A crack in the ranks of Republican governors is likely to please President Clinton, who has sought to ease the bill’s immigrant provisions. But it has caused considerable consternation among Republican lawmakers who fear that reopening the welfare debate now would invite a flurry of efforts to unravel the bill.

The issue promises to become a pitched battle as the National Governors’ Association, gathering today in Washington for its winter meeting, begins for the first time taking responsibility for huge social programs previously run by the federal government.

Next week, states must notify elderly, blind and disabled immigrants that they could lose benefits.

“These needs do not disappear just because the citizenship status doesn’t change,” said Elaine Ryan, director of government affairs for The American Public Welfare Association, a coalition of state welfare agencies. “Who’s going to take care of their needs? Or, do you just put grandma out in the parking lot?”

The welfare panel’s recommendations must be voted on by all the governors over the weekend. The views of the nation’s governors carry considerable weight because they played a central role in helping Washington lawmakers draft the historic welfare bill last year.

The draft policy calls for numerous changes in the welfare law, which ended the six-decade-old guarantee of aid to eligible poor Americans and replaced the federal programs with annual “block grants” to the states.

For states with large immigrant populations, the question is how to care for non-citizens denied aid under the federal bill without taking on an extraordinary fiscal burden.

“This is a life and death issue with us,” said Florida Gov. Lawton Chiles, a Democrat, whose state is home to the third largest number of immigrants in the country.

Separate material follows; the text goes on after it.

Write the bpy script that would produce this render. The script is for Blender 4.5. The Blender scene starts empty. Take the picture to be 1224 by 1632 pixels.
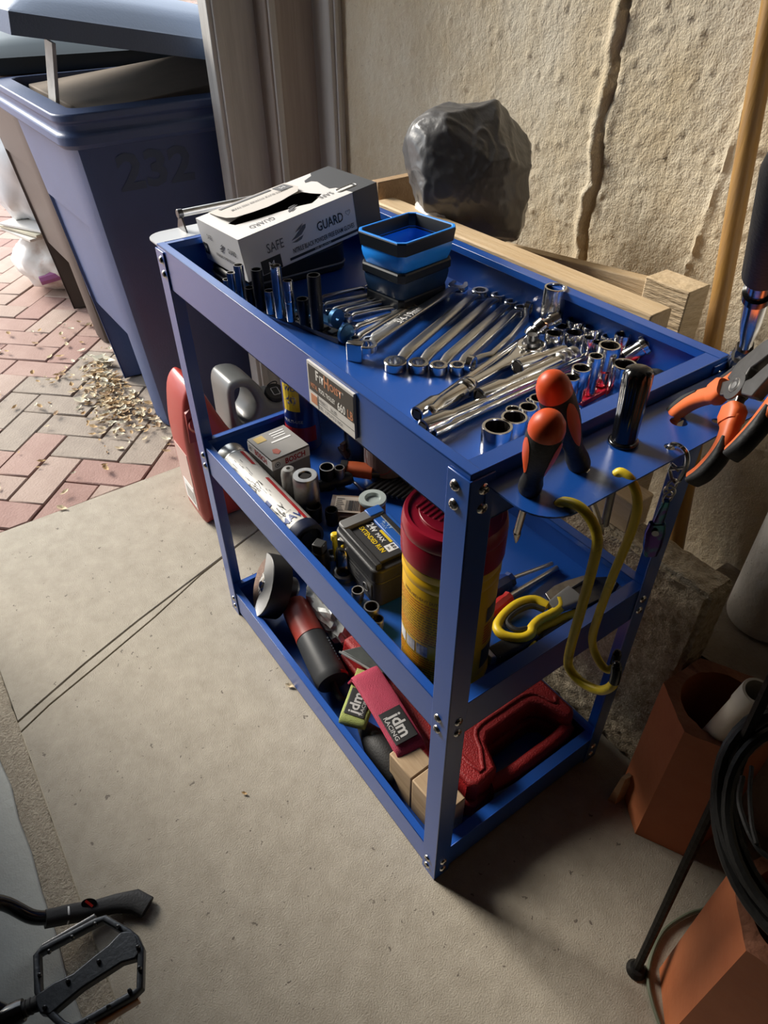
import bpy, bmesh, math, random
from mathutils import Vector as V, Matrix as Mx, noise as NZ
random.seed(7)
S = bpy.context.scene; COL = S.collection
# ---------------------------------------------------------------- camera
CR = Mx(((0.58103261, 0.81384826, -0.00721906), (0.51954794, -0.37772043, -0.76641843), (-0.62647509, 0.44156345, -0.64230108)))
CP = V((0.32999246, -0.32051171, 1.12529245)); FPX = 1103.34
cd = bpy.data.cameras.new('camera'); cam = bpy.data.objects.new('camera', cd); COL.objects.link(cam)
cam.matrix_world = Mx.Translation(CP) @ Mx((CR[0], -CR[1], -CR[2])).transposed().to_4x4()
cd.sensor_fit = 'VERTICAL'; cd.sensor_height = 36; cd.lens = FPX / 1632 * 36; cd.clip_start = 0.01
S.camera = cam
# ---------------------------------------------------------------- sky, hazy sun, exposure
W_ = bpy.data.worlds.new('sky'); S.world = W_; W_.use_nodes = True
bg = W_.node_tree.nodes['Background']; bg.inputs[0].default_value = (0.84, 0.92, 1.0, 1); bg.inputs[1].default_value = 1.95
sd = bpy.data.lights.new('sun', 'SUN'); sun = bpy.data.objects.new('sun', sd); COL.objects.link(sun)
sd.energy = 5.6; sd.angle = math.radians(24); sd.color = (1.0, 0.93, 0.82)
sun.rotation_euler = V((1, 0.33, -0.62)).to_track_quat('-Z', 'Y').to_euler()
S.view_settings.view_transform = 'Standard'; S.view_settings.look = 'None'; S.view_settings.gamma = 1
S.view_settings.use_curve_mapping = False; S.view_settings.exposure = 0.25

# ---------------------------------------------------------------- helpers
def on(px, py, z=None, X=None, Y=None):
    """the point of the plane z=, x= or y= that the lens sees at a pixel of the photograph (for measuring positions)"""
    r = CR.transposed() @ V(((px - 612) / FPX, (py - 816) / FPX, 1.0))
    if z is not None: t = (z - CP.z) / r.z
    elif X is not None: t = (X - CP.x) / r.x
    else: t = (Y - CP.y) / r.y
    return CP + r * t

MATS = {}
def mat(name, col, rough=0.5, metal=0.0, var=0.0, vs=8.0, bump=0.0, bs=60.0, coat=0.0, col2=None, trans=0.0, alpha=1.0, stretch=None, thr=None, spec=0.5, emit=None, bump2=None, aniso=0):
    if name in MATS: return MATS[name]
    m = bpy.data.materials.new(name); m.use_nodes = True; nt = m.node_tree; N = nt.nodes; Lk = nt.links
    b = N['Principled BSDF']; I = b.inputs
    I['Base Color'].default_value = (*col, 1); I['Roughness'].default_value = rough; I['Metallic'].default_value = metal
    I['Coat Weight'].default_value = coat; I['Coat Roughness'].default_value = 0.12
    I['Transmission Weight'].default_value = trans; I['Alpha'].default_value = alpha; I['Specular IOR Level'].default_value = spec
    if emit: I['Emission Color'].default_value = (*emit[:3], 1); I['Emission Strength'].default_value = emit[3]
    tc = N.new('ShaderNodeTexCoord'); mp = N.new('ShaderNodeMapping'); Lk.new(tc.outputs['Object'], mp.inputs[0])
    if stretch: mp.inputs['Scale'].default_value = stretch
    if var or col2:
        n = N.new('ShaderNodeTexNoise'); n.inputs['Scale'].default_value = vs; n.inputs['Detail'].default_value = 6; n.inputs['Roughness'].default_value = 0.65
        Lk.new(mp.outputs[0], n.inputs['Vector'])
        r = N.new('ShaderNodeValToRGB'); c2 = col2 or tuple(min(1, c * (1 + var)) for c in col); c1 = col if col2 else tuple(c * (1 - var) for c in col)
        t0, t1 = thr or (0.3, 0.7)
        r.color_ramp.elements[0].position = t0; r.color_ramp.elements[1].position = t1
        r.color_ramp.elements[0].color = (*c1, 1); r.color_ramp.elements[1].color = (*c2, 1)
        Lk.new(n.outputs[0], r.inputs[0]); Lk.new(r.outputs[0], I['Base Color'])
    prev = None
    for sc, st in ([(bs, bump)] if bump else []) + (bump2 or []):
        n2 = N.new('ShaderNodeTexNoise'); n2.inputs['Scale'].default_value = sc; n2.inputs['Detail'].default_value = 4
        Lk.new(mp.outputs[0], n2.inputs['Vector'])
        bp = N.new('ShaderNodeBump'); bp.inputs['Strength'].default_value = st; bp.inputs['Distance'].default_value = 0.004
        Lk.new(n2.outputs[0], bp.inputs['Height'])
        if prev: Lk.new(prev.outputs[0], bp.inputs['Normal'])
        prev = bp
    if prev: Lk.new(prev.outputs[0], I['Normal'])
    MATS[name] = m; return m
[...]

The recommendations by the governors’ panel asks Congress to:

Overturn a ban on aid to legal immigrants who cannot become citizens because of age or disabilities.

Allow immigrants who have applied for citizenship to continue receiving benefits while they are in the process of naturalization.

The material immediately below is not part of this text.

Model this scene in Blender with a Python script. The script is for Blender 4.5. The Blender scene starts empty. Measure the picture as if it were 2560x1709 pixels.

Count as “work” job search and “job readiness” activities, as well as drug and alcohol treatment.

Narrow the five-year time limit on benefits to apply only to cash assistance and not child care and other forms of aid to the poor.

Give states more flexibility to use their own funds for the poor without regard to federal mandates contained in the new law.

Republicans on Capitol Hill, however, have signaled that they are not inclined to consider such extensive changes in the bill.

“We just need to let this thing sit now, and let it work,” said Rep. E. Clay Shaw Jr., R-Fla., a key author of the welfare measure. “The states are partners in the process,” but, he added, “we gave them the flexibility they asked for and now we have to sit back and see what works.”

Senate Majority Leader Trent Lott, R-Miss., earlier this week expressed little sympathy for the governors’ complaints that they were inheriting a huge financial burden because of the immigrant provisions of the law.

While Lott said he would establish a task force to examine the financial burden that the bill imposes on states, he also said many states were running surpluses

“For them to come back and say, you know, ‘Give us another $14 billion,’ I’m not impressed with that.”